**PROBLEM REQUIREMENTS**
Keep only the lines that hold the string "this", filtering out the rest of the entries below.

Dataset excerpt:
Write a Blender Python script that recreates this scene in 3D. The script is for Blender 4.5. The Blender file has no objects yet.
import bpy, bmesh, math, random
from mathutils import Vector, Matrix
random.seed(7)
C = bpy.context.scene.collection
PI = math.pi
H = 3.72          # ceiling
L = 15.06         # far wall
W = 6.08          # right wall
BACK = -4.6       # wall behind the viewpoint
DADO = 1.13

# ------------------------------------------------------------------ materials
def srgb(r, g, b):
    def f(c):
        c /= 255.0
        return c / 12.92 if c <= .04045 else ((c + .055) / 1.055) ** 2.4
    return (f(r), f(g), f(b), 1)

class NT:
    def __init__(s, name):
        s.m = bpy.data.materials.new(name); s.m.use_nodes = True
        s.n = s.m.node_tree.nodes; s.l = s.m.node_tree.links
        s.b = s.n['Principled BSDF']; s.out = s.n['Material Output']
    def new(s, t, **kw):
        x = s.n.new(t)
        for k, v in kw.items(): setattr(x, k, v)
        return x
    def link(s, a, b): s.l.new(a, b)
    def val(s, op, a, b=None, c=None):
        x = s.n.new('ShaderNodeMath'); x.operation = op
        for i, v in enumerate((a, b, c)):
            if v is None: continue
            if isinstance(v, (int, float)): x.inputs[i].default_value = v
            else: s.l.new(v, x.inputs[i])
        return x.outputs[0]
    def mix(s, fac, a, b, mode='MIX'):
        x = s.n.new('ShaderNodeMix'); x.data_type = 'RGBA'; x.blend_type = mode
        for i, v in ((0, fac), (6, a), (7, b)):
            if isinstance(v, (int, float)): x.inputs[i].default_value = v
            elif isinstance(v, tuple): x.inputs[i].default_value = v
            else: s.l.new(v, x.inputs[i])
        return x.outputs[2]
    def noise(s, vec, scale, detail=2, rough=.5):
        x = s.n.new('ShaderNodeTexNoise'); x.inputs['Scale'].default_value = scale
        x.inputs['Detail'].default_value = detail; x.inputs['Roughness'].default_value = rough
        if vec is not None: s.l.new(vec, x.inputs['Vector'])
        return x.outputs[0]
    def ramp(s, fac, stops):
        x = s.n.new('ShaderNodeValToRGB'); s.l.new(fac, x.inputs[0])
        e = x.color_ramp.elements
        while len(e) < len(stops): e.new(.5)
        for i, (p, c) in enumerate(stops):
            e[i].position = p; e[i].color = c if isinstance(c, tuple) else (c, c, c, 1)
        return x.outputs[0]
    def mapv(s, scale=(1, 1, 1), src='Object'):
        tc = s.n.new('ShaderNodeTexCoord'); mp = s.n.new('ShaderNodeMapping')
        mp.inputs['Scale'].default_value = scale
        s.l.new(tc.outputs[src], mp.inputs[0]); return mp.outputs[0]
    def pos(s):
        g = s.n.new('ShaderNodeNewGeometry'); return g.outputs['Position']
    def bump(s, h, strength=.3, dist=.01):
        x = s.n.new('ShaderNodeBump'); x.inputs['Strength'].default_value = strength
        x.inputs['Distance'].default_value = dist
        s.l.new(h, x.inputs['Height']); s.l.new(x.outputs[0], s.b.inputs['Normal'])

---

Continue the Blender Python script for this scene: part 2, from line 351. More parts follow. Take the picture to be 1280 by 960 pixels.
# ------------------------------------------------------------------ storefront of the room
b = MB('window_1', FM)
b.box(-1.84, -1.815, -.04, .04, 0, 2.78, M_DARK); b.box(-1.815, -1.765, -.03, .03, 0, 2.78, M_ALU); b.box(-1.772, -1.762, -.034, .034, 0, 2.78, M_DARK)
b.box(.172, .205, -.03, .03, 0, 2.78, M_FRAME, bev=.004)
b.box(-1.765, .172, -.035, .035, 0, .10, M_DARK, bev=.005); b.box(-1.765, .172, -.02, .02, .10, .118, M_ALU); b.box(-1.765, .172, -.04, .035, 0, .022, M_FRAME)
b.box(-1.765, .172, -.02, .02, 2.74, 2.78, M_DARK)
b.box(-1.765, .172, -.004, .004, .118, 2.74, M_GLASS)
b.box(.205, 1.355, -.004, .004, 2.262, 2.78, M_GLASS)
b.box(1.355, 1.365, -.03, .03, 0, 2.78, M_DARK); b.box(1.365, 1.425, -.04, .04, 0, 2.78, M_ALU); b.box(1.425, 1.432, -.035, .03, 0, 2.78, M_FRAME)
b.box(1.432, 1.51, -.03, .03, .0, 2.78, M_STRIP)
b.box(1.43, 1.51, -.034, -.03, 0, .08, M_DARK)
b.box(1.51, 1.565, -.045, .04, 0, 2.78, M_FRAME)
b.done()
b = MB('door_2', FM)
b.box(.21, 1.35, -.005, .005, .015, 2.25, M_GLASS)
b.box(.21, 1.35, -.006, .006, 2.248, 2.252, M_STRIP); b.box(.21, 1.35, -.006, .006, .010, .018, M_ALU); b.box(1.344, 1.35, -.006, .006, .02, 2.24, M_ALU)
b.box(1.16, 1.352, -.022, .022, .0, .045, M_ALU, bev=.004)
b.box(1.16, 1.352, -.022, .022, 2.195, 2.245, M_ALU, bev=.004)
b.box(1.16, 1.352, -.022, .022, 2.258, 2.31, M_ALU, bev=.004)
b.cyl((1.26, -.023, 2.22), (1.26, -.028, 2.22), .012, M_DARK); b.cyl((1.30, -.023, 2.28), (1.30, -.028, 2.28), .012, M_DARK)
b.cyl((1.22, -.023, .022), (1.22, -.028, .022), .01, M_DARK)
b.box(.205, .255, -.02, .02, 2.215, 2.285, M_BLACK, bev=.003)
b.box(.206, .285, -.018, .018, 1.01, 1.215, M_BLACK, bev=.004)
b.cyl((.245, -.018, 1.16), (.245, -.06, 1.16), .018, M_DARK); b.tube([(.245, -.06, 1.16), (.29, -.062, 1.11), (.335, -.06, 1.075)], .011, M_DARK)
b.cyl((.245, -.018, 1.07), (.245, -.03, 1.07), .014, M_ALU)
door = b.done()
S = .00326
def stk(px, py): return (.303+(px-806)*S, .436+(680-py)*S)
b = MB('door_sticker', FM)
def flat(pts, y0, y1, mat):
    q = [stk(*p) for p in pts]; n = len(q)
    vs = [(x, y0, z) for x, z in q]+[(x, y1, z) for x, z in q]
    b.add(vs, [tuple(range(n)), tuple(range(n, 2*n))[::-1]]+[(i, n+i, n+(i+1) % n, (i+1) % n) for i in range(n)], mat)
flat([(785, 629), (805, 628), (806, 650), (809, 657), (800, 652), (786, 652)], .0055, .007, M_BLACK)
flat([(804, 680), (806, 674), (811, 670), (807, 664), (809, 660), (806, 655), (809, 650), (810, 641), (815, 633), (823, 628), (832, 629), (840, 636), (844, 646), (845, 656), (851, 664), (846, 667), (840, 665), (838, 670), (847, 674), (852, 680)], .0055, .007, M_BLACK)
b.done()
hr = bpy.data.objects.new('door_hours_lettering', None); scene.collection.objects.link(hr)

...

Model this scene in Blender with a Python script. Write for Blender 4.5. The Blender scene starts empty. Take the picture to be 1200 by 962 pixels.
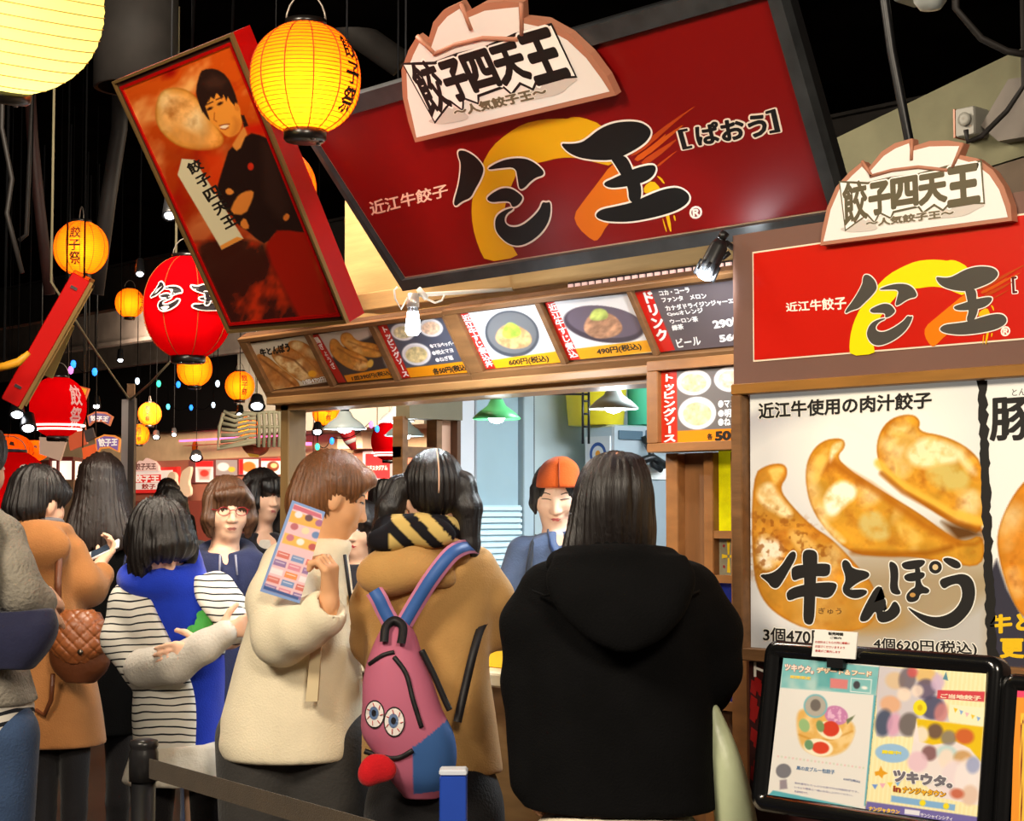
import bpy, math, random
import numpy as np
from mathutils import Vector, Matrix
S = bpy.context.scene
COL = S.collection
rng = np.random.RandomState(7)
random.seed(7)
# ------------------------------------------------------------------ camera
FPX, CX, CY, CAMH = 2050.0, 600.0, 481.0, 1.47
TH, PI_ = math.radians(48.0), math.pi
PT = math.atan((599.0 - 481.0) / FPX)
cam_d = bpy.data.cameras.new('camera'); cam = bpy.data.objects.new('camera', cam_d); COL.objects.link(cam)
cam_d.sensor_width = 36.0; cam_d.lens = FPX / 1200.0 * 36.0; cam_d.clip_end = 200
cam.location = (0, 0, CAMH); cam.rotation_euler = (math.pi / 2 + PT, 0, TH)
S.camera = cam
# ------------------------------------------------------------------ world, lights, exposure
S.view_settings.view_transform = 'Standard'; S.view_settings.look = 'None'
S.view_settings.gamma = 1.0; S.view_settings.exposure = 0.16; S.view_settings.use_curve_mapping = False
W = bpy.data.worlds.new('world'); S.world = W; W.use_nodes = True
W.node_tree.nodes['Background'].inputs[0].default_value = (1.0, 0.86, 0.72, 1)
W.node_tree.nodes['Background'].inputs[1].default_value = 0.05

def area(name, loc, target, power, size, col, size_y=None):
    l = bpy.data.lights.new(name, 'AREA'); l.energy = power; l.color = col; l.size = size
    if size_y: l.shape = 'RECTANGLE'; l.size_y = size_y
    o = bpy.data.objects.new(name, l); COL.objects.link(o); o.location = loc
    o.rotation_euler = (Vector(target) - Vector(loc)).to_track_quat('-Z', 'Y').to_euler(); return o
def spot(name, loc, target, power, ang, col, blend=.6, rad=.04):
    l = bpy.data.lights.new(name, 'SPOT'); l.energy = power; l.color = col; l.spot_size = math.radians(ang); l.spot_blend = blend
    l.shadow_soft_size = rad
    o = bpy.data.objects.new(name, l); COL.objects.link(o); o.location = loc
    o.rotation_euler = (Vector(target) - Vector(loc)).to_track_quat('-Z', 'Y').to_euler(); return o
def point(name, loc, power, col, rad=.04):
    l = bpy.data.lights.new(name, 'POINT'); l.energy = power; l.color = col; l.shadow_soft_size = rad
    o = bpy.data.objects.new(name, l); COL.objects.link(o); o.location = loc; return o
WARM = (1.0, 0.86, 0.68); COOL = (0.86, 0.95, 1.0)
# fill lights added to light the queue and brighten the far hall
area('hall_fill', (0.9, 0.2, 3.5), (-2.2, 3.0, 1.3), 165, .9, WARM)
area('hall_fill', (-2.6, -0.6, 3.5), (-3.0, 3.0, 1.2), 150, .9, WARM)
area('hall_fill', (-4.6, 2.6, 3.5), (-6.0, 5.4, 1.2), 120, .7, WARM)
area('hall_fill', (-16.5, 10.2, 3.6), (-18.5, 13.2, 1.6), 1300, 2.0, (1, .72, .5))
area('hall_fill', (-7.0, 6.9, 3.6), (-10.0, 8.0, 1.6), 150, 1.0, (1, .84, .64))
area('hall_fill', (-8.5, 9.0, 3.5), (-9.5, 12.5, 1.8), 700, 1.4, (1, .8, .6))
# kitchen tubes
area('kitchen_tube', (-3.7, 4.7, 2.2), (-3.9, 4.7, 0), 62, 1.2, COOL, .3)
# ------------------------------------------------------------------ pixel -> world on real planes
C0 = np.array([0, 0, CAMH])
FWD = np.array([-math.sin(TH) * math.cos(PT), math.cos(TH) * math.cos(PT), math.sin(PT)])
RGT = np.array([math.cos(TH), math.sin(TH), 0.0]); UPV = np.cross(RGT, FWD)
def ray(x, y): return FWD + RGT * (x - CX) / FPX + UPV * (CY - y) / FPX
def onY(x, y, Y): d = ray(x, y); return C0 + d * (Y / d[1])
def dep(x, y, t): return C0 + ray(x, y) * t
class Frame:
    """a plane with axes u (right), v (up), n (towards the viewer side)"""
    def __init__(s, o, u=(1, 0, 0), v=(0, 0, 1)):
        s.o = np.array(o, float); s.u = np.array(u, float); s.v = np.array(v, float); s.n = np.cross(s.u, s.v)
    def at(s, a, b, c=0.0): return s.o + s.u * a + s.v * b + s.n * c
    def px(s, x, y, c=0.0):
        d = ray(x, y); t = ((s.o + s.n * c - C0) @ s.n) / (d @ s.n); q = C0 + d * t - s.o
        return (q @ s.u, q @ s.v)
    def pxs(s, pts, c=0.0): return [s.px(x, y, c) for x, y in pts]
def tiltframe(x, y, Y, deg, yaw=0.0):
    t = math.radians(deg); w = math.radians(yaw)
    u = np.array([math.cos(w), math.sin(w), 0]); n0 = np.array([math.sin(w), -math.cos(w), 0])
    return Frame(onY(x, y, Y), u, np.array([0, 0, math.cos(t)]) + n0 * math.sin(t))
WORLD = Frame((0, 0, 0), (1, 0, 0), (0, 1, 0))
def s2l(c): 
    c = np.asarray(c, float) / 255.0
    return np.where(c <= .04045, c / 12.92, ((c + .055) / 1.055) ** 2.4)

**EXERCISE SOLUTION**
Write a Blender Python script that recreates this scene in 3D. The script is for Blender 4.5. The Blender file has no objects yet.
Continue the Blender Python script for this scene: part 2, from line 351. More parts follow. Take the picture to be 1280 by 960 pixels.
Model this scene in Blender with a Python script. Write for Blender 4.5. The Blender scene starts empty. Take the picture to be 1200 by 962 pixels.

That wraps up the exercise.